▶ _WHAT YOU SHOULD DO_: Leave out all pictures. Return exactly the lines from the top of the material through the line containing "from mathutils.bvhtree import BVHTree".
[Start]
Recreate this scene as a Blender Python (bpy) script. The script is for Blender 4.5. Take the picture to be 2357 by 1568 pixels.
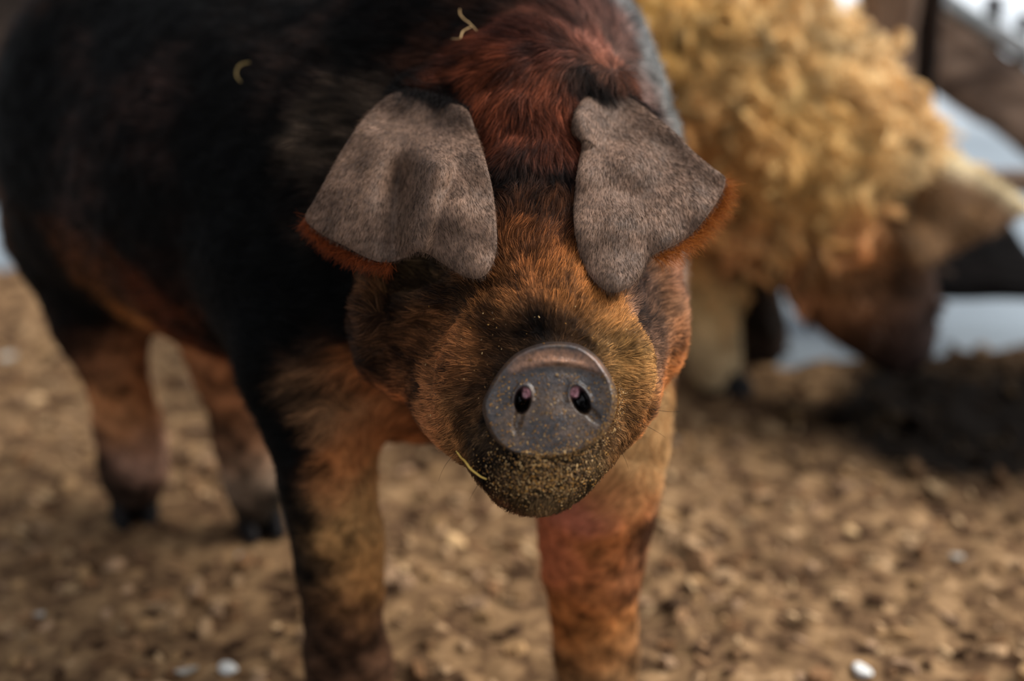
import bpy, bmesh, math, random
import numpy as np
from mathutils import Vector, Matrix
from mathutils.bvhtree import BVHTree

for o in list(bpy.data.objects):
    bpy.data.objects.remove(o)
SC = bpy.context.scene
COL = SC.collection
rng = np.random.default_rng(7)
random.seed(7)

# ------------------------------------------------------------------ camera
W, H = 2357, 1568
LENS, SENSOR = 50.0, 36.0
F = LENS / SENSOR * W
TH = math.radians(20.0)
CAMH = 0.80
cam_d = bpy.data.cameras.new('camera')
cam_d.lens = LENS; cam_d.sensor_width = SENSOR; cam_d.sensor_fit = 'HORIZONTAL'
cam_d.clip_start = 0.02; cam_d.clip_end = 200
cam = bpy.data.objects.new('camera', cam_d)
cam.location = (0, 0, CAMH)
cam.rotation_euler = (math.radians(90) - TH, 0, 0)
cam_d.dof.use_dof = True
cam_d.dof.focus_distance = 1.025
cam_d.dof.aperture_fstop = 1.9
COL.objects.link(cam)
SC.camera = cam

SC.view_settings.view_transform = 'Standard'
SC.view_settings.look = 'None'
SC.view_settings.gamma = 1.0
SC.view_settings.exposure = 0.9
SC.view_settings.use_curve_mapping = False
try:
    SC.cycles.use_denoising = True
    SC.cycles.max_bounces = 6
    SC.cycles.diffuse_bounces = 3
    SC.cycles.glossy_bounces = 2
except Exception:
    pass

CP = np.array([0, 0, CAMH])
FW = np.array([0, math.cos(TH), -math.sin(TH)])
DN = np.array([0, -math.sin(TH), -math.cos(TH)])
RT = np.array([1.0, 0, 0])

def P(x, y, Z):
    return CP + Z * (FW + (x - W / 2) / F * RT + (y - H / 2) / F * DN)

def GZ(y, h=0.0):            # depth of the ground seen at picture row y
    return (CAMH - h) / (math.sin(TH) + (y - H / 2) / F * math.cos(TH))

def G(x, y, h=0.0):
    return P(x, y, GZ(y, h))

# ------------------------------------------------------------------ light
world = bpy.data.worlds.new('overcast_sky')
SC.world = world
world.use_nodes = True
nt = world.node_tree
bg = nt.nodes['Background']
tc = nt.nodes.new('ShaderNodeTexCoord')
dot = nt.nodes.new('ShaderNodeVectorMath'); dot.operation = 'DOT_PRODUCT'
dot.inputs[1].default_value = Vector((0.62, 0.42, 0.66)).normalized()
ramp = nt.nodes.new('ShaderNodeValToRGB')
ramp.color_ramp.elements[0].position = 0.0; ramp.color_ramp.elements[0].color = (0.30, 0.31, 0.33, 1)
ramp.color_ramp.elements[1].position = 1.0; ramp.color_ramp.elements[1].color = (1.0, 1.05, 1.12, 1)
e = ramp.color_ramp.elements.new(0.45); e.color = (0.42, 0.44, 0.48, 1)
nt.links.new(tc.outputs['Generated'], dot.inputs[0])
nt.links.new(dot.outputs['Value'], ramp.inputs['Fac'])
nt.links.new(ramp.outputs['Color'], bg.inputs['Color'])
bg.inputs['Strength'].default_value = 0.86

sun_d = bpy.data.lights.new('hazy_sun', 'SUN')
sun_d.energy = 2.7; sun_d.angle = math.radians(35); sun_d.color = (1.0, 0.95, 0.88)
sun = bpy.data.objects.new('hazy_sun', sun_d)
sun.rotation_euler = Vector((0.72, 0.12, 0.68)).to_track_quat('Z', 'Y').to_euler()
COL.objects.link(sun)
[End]
▶ _ANSWER TO THIS PROBLEM_:
Recreate this scene as a Blender Python (bpy) script. The script is for Blender 4.5. Take the picture to be 2357 by 1568 pixels.
import bpy, bmesh, math, random
import numpy as np
from mathutils import Vector, Matrix
from mathutils.bvhtree import BVHTree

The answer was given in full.